STATED GOAL: Single out each line with the word "picture" and copy it.

___ GIVEN DATA

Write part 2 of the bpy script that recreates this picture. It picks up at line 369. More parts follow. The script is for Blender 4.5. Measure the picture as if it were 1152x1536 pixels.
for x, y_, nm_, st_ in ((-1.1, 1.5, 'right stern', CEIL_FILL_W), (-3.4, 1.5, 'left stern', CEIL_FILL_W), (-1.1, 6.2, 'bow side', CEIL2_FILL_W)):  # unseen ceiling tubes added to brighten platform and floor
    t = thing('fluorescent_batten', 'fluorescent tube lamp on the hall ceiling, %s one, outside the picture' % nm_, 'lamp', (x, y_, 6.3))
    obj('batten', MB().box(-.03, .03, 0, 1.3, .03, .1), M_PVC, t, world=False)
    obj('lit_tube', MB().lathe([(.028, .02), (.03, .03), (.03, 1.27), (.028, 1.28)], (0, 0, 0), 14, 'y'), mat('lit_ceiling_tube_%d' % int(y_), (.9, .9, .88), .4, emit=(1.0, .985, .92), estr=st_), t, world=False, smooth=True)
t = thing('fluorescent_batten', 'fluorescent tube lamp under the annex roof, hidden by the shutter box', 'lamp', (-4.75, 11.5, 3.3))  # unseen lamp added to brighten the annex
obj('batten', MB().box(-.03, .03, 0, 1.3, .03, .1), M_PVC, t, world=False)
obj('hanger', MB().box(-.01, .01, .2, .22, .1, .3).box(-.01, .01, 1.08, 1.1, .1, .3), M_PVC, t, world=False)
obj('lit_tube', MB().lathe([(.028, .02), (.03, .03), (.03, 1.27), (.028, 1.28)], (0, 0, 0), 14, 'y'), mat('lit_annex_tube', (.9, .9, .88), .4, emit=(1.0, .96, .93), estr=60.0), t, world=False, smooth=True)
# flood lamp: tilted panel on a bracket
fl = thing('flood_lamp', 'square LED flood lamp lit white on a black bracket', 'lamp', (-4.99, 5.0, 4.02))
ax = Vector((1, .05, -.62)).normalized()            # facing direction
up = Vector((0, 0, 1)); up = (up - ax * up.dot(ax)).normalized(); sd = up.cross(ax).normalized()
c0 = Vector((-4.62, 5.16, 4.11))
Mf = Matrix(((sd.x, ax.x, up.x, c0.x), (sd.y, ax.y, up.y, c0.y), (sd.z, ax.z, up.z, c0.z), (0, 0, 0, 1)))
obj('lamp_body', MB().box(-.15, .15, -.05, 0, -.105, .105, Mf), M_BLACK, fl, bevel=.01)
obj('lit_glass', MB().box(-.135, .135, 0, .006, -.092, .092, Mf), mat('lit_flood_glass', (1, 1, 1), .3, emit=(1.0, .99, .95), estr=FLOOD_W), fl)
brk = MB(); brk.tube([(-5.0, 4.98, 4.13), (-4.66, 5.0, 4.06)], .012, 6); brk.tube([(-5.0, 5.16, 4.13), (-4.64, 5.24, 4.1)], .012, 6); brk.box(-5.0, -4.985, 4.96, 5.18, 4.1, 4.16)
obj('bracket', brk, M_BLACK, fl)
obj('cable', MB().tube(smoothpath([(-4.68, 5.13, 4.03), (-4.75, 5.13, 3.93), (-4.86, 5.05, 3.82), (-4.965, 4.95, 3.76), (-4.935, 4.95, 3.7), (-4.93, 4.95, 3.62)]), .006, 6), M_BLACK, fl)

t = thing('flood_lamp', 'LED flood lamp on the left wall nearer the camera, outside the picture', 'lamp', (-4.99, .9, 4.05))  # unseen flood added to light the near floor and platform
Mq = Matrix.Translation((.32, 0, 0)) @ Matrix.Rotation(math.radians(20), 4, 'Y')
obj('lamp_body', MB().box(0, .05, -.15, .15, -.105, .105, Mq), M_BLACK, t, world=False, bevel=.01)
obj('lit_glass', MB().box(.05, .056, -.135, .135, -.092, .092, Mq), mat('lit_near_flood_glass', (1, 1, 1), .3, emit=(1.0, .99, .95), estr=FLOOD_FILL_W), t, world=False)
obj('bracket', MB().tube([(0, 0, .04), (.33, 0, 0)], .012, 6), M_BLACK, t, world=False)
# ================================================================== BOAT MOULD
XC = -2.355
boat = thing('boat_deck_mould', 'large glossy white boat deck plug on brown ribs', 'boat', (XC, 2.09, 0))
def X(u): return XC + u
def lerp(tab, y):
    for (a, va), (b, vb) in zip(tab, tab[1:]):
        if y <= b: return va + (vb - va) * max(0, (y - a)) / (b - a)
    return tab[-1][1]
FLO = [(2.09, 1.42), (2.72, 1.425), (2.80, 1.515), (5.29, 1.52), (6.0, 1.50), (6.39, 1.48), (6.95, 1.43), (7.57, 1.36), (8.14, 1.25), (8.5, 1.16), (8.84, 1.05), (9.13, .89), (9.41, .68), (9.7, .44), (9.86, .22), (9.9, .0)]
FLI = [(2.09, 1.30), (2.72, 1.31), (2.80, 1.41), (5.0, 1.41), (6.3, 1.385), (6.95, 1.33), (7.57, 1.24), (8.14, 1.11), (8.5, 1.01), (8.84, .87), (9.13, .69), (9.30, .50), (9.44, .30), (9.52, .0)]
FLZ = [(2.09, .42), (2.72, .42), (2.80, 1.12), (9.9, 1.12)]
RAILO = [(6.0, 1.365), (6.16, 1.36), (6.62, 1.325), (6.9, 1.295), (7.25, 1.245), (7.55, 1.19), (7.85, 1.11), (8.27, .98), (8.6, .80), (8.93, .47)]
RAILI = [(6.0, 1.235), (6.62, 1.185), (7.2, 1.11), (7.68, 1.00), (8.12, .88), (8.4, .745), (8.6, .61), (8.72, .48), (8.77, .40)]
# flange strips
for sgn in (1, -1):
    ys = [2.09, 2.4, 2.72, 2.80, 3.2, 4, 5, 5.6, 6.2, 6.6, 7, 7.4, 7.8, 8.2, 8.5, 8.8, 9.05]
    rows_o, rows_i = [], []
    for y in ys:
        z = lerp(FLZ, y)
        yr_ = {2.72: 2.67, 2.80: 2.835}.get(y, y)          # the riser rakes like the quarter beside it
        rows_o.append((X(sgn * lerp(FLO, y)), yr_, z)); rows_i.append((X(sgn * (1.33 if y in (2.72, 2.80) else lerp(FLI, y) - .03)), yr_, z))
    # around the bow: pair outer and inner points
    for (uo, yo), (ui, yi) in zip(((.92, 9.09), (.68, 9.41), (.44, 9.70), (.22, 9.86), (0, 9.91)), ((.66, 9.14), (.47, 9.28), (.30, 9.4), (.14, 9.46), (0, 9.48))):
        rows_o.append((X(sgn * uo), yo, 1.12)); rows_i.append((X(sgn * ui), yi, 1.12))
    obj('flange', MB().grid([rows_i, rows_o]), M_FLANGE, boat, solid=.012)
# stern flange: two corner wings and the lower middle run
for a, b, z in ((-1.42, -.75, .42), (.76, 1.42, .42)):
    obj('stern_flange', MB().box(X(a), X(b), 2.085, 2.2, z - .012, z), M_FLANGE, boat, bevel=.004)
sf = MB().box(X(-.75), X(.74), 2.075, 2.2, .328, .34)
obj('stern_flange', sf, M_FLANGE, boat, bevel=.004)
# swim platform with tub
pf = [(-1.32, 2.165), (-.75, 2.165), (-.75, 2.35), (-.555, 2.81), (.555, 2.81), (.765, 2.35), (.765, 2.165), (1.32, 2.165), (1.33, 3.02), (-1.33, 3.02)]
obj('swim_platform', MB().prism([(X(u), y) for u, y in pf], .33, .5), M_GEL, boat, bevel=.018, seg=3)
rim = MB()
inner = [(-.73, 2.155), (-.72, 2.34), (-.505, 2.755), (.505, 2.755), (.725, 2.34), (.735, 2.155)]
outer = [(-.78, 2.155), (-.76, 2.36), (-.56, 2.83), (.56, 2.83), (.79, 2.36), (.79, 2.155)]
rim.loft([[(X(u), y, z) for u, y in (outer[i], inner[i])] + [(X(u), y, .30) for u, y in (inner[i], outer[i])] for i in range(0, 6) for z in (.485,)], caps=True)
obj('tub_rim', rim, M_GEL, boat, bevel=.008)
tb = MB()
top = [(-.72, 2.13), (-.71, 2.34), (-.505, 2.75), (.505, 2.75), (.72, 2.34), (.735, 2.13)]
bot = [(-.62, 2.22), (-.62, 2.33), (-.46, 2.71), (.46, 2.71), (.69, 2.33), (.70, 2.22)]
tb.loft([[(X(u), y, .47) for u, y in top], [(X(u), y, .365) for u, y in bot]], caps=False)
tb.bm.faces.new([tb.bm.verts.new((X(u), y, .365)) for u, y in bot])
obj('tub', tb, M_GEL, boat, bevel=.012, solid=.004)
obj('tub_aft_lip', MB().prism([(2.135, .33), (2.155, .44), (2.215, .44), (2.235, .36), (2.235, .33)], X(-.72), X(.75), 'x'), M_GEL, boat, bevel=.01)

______

IN RESPONSE:
Write part 2 of the bpy script that recreates this picture. It picks up at line 369. More parts follow. The script is for Blender 4.5. Measure the picture as if it were 1152x1536 pixels.
    t = thing('fluorescent_batten', 'fluorescent tube lamp on the hall ceiling, %s one, outside the picture' % nm_, 'lamp', (x, y_, 6.3))
t = thing('flood_lamp', 'LED flood lamp on the left wall nearer the camera, outside the picture', 'lamp', (-4.99, .9, 4.05))  # unseen flood added to light the near floor and platform